Tra gli argomenti a favore dell’attribuzione a Van Gogh, secondo il rapporto, il fatto che i materiali impiegati per dipingere la tela siano ottocenteschi; che sul dipinto compaiano tracce di chiara d’uovo, materiale che l’artista utilizzava per scurire i dipinti o come strato protettivo; che le lettere della scritta «Elimar» presentino significative similitudini con altre opere autografe del pittore; che un capello trovato impastato nei pigmenti appartenesse a un uomo dalla capigliatura rossa, proprio come Vincent.

«Autenticare le opere di Van Gogh è complicato ed è un processo irto di sfide, a causa della lunga storia di falsificazioni che pervadono il mercato, scrive Lmi Group in un comunicato riportato da Art News. Una delle principali sono le opere che l’artista ha creato, ma che non ha mai menzionato nelle sue lettere e che non sono mai state attribuite in precedenza. Ma anche le opere sì citate nelle lettere, che tuttavia non sono mai state rintracciate (forse 300)». La società si è poi detta sconcertata dall’atteggiamento del Museo di Amsterdam, che ha impiegato «meno di una giornata lavorativa per respingere sommariamente i fatti presentati […] senza offrire nessuna spiegazione, e men che meno studiare dal vivo l’opera, vista solo in una riproduzione in jpeg».

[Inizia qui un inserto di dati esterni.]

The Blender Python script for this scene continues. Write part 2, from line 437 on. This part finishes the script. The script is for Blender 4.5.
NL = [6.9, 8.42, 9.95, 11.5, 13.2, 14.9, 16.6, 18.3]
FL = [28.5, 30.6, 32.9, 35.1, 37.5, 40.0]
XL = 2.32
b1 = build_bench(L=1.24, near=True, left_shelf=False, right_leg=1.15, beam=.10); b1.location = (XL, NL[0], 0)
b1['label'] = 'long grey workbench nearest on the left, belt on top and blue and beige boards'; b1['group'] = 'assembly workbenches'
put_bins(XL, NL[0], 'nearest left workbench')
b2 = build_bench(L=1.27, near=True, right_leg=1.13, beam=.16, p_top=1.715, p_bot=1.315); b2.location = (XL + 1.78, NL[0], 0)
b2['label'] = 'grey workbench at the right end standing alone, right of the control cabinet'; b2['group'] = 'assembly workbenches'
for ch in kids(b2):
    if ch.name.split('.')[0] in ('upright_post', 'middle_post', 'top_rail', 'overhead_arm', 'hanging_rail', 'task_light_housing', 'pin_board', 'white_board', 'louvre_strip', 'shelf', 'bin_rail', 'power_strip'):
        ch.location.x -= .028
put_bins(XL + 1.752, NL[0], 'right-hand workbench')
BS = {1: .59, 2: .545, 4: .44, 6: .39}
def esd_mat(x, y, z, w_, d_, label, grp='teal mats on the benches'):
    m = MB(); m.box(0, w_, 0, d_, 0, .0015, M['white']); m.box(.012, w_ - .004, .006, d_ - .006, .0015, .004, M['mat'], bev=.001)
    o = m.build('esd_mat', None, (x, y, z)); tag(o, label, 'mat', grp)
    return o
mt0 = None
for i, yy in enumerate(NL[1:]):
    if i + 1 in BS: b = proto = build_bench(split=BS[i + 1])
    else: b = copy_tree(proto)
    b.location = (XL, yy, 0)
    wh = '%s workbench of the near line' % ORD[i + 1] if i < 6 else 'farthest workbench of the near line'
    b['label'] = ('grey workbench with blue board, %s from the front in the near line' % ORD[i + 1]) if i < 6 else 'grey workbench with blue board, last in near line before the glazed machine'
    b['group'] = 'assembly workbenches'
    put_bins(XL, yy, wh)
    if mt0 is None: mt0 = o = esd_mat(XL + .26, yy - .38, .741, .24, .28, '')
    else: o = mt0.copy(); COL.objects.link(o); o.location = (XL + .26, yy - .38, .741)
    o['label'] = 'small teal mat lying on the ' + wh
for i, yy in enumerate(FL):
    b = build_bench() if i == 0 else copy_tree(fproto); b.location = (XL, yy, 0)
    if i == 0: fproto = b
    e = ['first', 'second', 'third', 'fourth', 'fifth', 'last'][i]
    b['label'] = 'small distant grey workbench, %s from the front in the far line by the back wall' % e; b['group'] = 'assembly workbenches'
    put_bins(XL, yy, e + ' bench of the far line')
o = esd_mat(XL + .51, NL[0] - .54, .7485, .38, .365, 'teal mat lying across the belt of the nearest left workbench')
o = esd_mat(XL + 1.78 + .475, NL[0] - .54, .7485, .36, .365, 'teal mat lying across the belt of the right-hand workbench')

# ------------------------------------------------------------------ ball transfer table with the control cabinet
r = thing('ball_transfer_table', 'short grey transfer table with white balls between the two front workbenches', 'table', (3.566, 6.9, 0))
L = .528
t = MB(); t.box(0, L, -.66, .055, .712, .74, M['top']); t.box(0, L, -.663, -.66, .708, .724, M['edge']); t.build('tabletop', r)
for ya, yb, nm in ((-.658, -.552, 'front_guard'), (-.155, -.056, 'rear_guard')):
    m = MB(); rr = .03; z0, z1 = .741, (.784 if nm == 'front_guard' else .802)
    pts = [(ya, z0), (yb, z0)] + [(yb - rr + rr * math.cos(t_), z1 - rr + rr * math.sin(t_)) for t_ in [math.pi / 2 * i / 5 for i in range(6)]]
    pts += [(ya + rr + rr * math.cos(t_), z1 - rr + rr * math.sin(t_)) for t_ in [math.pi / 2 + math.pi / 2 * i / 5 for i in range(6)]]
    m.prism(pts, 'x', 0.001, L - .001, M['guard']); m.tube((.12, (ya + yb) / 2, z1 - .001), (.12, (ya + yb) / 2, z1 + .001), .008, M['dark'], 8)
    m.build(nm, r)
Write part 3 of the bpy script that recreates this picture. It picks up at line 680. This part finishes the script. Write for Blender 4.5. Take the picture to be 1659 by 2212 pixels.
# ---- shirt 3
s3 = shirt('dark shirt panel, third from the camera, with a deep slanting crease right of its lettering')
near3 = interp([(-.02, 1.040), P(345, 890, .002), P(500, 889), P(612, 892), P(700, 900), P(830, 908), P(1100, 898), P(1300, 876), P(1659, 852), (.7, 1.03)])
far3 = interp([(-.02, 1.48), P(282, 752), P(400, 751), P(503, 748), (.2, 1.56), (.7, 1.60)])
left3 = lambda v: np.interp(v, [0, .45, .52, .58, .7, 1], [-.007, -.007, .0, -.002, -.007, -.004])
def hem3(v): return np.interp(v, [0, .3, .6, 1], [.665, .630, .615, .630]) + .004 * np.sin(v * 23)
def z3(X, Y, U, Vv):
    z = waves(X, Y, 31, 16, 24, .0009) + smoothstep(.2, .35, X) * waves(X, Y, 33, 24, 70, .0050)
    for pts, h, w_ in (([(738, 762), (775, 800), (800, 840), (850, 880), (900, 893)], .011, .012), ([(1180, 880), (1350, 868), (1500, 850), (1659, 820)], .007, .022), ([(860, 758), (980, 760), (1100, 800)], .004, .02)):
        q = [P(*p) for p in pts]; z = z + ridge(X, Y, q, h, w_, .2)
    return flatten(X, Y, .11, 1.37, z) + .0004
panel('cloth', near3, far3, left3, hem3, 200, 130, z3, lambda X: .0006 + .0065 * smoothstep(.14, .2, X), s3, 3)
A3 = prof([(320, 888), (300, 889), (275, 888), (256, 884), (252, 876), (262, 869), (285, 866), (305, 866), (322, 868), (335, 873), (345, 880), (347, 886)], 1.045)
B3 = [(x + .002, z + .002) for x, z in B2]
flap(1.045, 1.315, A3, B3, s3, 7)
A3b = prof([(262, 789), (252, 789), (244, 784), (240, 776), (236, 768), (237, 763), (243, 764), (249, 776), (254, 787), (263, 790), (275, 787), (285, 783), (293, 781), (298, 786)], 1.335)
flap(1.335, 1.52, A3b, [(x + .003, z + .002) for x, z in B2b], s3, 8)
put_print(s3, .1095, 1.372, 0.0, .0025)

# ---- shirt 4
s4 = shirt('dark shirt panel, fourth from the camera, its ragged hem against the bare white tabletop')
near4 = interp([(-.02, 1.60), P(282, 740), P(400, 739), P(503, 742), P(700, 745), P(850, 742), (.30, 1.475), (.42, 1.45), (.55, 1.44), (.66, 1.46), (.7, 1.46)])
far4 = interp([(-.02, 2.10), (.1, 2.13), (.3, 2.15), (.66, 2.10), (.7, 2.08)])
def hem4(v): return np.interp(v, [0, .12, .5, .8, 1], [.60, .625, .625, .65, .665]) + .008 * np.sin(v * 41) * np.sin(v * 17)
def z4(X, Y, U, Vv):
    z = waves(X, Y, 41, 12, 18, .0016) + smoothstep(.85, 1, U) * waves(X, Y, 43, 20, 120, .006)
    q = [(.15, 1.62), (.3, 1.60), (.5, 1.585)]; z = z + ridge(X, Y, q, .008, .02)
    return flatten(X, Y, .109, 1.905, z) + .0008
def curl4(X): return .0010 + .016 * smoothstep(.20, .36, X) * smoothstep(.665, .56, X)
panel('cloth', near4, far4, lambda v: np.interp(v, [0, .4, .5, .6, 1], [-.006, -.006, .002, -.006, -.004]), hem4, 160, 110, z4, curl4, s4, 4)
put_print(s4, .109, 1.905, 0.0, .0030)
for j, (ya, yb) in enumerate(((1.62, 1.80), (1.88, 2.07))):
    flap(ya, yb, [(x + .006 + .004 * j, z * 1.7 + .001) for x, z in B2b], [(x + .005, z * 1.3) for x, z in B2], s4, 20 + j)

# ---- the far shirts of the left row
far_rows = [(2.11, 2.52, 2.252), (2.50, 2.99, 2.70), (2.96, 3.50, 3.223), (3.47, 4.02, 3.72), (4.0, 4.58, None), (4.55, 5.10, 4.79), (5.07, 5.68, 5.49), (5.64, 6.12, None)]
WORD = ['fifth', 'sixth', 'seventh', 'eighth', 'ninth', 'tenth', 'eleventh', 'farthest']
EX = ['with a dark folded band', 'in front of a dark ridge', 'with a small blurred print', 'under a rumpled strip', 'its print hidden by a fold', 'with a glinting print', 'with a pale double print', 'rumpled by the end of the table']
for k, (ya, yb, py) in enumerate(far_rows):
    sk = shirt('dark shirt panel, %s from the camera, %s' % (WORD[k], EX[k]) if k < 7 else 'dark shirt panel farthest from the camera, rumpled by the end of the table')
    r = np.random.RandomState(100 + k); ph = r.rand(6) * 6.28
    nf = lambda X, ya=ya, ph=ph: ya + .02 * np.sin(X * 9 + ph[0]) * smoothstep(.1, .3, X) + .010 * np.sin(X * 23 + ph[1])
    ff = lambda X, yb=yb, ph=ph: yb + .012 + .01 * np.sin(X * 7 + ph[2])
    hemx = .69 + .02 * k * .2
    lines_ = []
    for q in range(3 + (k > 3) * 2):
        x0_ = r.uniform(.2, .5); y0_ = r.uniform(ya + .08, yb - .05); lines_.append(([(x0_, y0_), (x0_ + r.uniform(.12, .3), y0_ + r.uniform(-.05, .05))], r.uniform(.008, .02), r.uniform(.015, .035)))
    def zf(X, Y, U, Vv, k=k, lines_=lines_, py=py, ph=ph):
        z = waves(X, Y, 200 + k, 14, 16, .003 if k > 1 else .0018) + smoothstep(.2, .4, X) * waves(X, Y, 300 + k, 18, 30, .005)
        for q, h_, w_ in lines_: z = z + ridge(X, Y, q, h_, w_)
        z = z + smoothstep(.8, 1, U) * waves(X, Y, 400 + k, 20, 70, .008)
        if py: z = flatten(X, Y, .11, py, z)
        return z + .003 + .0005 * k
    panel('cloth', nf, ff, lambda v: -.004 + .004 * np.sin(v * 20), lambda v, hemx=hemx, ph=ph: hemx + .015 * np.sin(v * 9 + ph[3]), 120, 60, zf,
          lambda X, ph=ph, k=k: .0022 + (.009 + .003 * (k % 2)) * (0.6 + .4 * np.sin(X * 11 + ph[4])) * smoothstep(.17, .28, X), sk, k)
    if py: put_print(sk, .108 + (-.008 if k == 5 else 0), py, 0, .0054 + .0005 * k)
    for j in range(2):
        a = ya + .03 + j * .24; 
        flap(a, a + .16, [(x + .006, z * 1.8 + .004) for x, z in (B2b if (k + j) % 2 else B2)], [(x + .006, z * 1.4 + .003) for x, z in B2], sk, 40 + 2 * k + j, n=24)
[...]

Il Van Gogh Museum riceve ogni anno circa 200 richieste di autenticazione: «Di queste, il 99%, a nostro avviso, non possono essere attribuite a Van Gogh», ha dichiarato nei giorni scorsi  al «Wall Street Journal» una portavoce del museo di Amsterdam. Visto l’incremento delle richieste, che sono arrivate a sfiorare le 500 l’anno, il Museo ha cambiato la propria politica, prendendo in considerazione solo opere già «promosse» da gallerie, case d’asta o professionisti del mondo dell’arte, una scrematura che riduce il numero dei possibili candidati a circa 40 ogni anno.